Le 7 mai, l’ambassadeur lituanien, Raimonda Murmokaite, l’actuel président du Conseil de sécurité a déclaré que le gouvernement basé à Tobrouk soutiendrait l’opération de l’UE, et en avait même fait la requête, mais Dabbashi a fait subir une douche froide à cette suggestion. « Ils ne nous ont jamais demandé quoi que ce soit. À quel motif devrions-nous leur avoir envoyé cette lettre? » a-t-il demandé, ajoutant : « Nous n’accepterons aucune présence militaire chez nous. »

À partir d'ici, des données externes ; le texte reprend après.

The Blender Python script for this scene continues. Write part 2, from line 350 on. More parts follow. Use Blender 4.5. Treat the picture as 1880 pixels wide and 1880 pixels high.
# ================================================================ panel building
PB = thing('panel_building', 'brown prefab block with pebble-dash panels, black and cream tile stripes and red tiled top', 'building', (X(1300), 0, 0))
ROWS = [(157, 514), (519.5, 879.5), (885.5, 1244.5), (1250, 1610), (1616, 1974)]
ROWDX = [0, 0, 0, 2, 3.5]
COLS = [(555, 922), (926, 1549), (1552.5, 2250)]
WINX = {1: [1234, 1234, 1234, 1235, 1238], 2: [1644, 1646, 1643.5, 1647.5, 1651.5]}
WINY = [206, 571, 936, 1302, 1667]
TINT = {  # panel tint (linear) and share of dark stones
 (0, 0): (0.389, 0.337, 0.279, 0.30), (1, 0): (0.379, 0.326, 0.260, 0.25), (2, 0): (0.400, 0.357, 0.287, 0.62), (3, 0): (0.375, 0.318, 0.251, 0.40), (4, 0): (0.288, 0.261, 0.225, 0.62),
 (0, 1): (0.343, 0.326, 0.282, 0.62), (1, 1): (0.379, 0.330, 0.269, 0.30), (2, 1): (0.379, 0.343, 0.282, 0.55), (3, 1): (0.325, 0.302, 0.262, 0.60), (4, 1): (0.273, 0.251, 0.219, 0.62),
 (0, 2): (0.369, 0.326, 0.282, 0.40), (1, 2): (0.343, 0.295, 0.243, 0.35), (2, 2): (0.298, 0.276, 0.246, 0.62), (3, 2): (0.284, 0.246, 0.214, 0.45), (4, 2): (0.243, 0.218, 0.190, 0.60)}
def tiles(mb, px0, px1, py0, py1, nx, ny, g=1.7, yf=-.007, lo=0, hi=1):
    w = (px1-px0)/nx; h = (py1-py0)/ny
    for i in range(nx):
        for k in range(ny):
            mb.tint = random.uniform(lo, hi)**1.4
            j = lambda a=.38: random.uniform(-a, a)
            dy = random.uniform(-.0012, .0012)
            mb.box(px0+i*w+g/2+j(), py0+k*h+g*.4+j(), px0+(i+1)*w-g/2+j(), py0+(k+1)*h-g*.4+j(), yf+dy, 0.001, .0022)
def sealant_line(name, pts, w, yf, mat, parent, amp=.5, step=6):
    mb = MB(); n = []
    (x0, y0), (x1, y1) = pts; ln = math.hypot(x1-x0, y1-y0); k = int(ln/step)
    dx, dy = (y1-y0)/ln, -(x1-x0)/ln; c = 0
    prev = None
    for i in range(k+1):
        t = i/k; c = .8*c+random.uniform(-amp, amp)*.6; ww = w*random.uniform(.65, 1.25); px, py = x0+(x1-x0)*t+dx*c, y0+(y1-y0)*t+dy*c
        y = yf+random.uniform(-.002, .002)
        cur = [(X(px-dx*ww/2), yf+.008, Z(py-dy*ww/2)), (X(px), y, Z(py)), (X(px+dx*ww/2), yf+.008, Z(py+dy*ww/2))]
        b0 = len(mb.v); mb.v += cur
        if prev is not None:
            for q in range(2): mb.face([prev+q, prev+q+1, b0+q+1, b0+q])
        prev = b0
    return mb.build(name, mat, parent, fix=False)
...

L’ambassadeur de Libye a suggéré qu’à la place de forces militaires de l’UE, le Conseil de sécurité devrait lever son embargo sur les livraisons d’armes à la Libye et laisser le gouvernement de Tobrouk construire des forces militaires suffisantes pour reprendre Tripoli et la moitié ouest de la Libye d’où partent la plupart des bateaux de réfugiés vers l’Europe.

Le gouvernement de Tobrouk a nommé le général Khalifa Haftar commandant de l’armée libyenne. Ancien chef des forces armées libyennes ayant rompu avec Kadhafi dans les années 1980, Haftar a passé un quart de siècle à la solde de la CIA, vivant près de Langley, en Virginie, avant de retourner en Libye au cours de la campagne de bombardement des États-Unis et de l’OTAN.

Des fonctionnaires de l’UE ont présenté le plan consistant à bombarder les petits bateaux de pêche comme un effort pour attaquer de soi-disant passeurs plutôt que les migrants eux-mêmes. La résolution rédigée par la Grande-Bretagne parle de « l’utilisation de tous les moyens pour détruire le modèle d’affaires des trafiquants. »

Mais la véritable attitude des dirigeants de l'UE envers les réfugiés est démontrée par les conflits qui ont éclaté sur ce qu'il fallait faire du nombre relativement limité de réfugiés qui avaient réussi à atteindre le sol Européen -- quelques centaines de milliers de personnes sur un continent de 740 millions.

Tous les 28 membres de l’UE soutiennent l’intervention militaire. Il y a cependant de vives disputes sur les règles, en cours de rédaction par la Commission européenne, de fixation des quotas de réfugiés ayant survécu à la périlleuse traversée maritime pour chacun des pays de l’UE. L’Allemagne est la principale force derrière ces quotas qui ont été rejetés par la Grande-Bretagne et de nombreux pays d’Europe orientale, où les partis d’extrême droite attisent le racisme anti-immigré.

L’Allemagne et la Suède ont pris près de la moitié de toute la vague actuelle de réfugiés et veulent se décharger d’un grand nombre sur les autres États membres de l’UE.